Unterwegs in Südfrankreich

„Van Gogh“ ist ein Film von einem Künstler über einen Künstler. Als Anreiz einen Film über van Gogh zu drehen bekundete Schnabel, dass er bis jetzt noch keinen befriedigenden über den Maler gesehen hatte. Bei der Kritik könnte auch Schnabels Werk im Gegensatz zu „Schmetterling und Taucherglocke“ nur bedingt punkten.
Es stimmt, dass einen „Van Gogh“ weitaus weniger in denn Bann zieht als es jene Geschichte über den ehemaligen am Locked-in-Syndrom leidenden Chefredakteur der französischen Ausgabe der Zeitschrift Elle, Jean-Dominique Bauby, getan hat.

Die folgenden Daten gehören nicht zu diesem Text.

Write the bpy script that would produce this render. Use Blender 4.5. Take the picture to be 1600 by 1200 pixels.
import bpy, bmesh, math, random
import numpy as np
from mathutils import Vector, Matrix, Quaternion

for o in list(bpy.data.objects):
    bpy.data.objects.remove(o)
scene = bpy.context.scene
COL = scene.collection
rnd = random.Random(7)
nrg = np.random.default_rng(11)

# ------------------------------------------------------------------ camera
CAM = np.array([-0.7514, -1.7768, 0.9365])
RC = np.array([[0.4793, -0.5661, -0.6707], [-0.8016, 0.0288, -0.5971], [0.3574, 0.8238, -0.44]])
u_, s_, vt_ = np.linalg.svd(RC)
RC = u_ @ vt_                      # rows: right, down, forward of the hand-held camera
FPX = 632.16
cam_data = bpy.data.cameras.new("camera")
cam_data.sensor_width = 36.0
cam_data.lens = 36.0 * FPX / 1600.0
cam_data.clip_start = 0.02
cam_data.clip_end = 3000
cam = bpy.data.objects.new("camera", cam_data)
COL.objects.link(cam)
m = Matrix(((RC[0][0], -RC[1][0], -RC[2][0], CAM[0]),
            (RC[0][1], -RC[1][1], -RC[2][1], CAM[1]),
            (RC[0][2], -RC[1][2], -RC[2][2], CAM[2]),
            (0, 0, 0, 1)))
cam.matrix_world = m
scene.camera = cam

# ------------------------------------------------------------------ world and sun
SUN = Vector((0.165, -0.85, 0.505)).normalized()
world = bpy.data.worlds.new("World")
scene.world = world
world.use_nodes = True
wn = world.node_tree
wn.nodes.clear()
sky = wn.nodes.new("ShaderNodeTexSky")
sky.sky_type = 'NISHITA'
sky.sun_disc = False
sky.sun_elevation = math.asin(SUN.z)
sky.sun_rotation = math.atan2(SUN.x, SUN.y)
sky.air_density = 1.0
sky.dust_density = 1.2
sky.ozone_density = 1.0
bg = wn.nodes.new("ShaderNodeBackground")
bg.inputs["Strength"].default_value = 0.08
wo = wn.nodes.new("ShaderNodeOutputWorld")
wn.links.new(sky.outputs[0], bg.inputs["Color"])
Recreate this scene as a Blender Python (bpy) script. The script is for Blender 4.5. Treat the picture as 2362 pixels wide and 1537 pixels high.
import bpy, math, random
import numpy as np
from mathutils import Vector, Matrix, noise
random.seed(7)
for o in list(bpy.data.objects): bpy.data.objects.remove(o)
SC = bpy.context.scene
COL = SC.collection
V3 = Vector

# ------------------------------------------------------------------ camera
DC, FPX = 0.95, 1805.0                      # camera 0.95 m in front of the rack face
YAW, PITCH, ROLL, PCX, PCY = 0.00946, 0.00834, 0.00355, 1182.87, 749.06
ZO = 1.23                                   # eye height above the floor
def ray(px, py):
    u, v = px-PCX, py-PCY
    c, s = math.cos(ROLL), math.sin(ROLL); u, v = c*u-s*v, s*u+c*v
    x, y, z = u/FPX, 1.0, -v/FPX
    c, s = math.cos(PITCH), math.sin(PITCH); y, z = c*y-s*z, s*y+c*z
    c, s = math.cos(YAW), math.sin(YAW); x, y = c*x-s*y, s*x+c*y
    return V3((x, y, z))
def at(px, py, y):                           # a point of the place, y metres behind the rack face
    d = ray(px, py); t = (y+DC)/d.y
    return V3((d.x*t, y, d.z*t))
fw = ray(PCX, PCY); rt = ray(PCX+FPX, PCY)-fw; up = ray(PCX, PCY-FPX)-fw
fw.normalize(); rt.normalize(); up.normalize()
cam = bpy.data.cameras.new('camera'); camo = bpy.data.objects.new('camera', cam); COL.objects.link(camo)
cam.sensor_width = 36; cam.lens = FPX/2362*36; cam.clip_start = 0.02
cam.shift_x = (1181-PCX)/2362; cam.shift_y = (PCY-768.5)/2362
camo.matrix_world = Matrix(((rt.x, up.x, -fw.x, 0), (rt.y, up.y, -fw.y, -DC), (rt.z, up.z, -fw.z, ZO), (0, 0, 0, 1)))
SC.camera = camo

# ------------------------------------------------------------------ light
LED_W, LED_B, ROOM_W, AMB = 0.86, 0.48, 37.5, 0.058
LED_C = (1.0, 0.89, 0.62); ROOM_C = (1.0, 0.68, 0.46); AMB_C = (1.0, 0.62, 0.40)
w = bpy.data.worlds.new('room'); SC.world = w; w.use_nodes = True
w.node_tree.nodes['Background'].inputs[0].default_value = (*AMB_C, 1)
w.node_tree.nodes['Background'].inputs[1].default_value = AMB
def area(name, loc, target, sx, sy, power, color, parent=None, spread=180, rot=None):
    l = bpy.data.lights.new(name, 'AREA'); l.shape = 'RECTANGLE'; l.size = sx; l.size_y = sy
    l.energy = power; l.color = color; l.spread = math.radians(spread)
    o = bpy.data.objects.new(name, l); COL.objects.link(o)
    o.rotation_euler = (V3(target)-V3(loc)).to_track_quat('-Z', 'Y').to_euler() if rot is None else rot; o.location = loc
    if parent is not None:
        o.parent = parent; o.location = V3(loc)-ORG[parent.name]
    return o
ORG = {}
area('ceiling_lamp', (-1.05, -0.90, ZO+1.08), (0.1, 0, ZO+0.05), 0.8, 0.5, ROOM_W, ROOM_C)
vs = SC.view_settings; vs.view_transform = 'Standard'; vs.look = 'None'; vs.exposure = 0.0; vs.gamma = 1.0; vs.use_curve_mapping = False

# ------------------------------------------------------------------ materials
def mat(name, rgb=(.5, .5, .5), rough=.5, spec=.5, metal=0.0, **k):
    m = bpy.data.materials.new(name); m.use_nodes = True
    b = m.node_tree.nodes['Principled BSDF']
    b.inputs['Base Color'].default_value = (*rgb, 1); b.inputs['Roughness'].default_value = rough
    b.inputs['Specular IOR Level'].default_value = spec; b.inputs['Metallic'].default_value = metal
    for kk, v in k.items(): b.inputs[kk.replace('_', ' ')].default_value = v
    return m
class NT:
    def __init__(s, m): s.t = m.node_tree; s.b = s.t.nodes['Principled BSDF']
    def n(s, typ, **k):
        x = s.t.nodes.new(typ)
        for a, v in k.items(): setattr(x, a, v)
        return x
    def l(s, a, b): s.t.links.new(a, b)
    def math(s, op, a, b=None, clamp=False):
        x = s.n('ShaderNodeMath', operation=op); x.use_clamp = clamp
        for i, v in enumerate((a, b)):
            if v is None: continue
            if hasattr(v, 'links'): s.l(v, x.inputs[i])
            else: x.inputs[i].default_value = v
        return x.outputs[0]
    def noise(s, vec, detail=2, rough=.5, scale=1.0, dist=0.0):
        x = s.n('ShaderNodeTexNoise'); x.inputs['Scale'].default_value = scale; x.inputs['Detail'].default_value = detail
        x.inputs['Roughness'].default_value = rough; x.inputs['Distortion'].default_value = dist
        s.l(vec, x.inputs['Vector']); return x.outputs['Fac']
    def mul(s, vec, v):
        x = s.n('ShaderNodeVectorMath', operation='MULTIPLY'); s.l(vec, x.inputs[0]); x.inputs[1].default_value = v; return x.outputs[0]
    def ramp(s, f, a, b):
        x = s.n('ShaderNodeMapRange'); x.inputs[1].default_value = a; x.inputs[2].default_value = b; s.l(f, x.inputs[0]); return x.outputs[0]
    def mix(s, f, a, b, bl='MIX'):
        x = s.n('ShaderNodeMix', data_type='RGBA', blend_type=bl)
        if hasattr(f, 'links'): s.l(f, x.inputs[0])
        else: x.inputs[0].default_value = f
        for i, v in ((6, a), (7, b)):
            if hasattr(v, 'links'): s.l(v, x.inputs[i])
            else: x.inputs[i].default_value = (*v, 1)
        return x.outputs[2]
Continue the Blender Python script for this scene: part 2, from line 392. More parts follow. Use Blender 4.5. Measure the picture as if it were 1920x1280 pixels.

Auch wenn Schnabel und sein Kameramann Benoît Delhomme auch hier mit ungewöhnlichen Perspektiven und speziellen Kameralinsen gearbeitet haben, die beispielsweise einsetzt wurden, wenn van Gogh durch die südfranzösische Landschaft streift. Wie der französische Künstler sucht auch Schnabel das Sonnenlicht. Wie van Gogh marschiert er durch ein Brachland mit vertrockneten Sonnenblumen, filmt Gras und Farben. Kurzum: er geht dahin, wo die Bilder entstanden sind. Jene Bilder, von denen so viele heute in unserem künstlerischen Kanon fest verankert sind, dass schon die Kinder sie zu kennen scheinen. Die Kinder in Arles hatten jedenfalls Angst vor dem von seiner Kunst Besessenen. Im Film führen zwei Kinder in Auvers-sur-Oise, wo van Gogh seine letzten Lebensmonate verbrachte, schließlich sogar das Ende des Künstlers herbei.

Van Gogh. An der Schwelle zur Ewigkeit. Ein Film von Julian Schnabel. Mit Willem Dafoe. USA/FR 2018. 111 Minuten.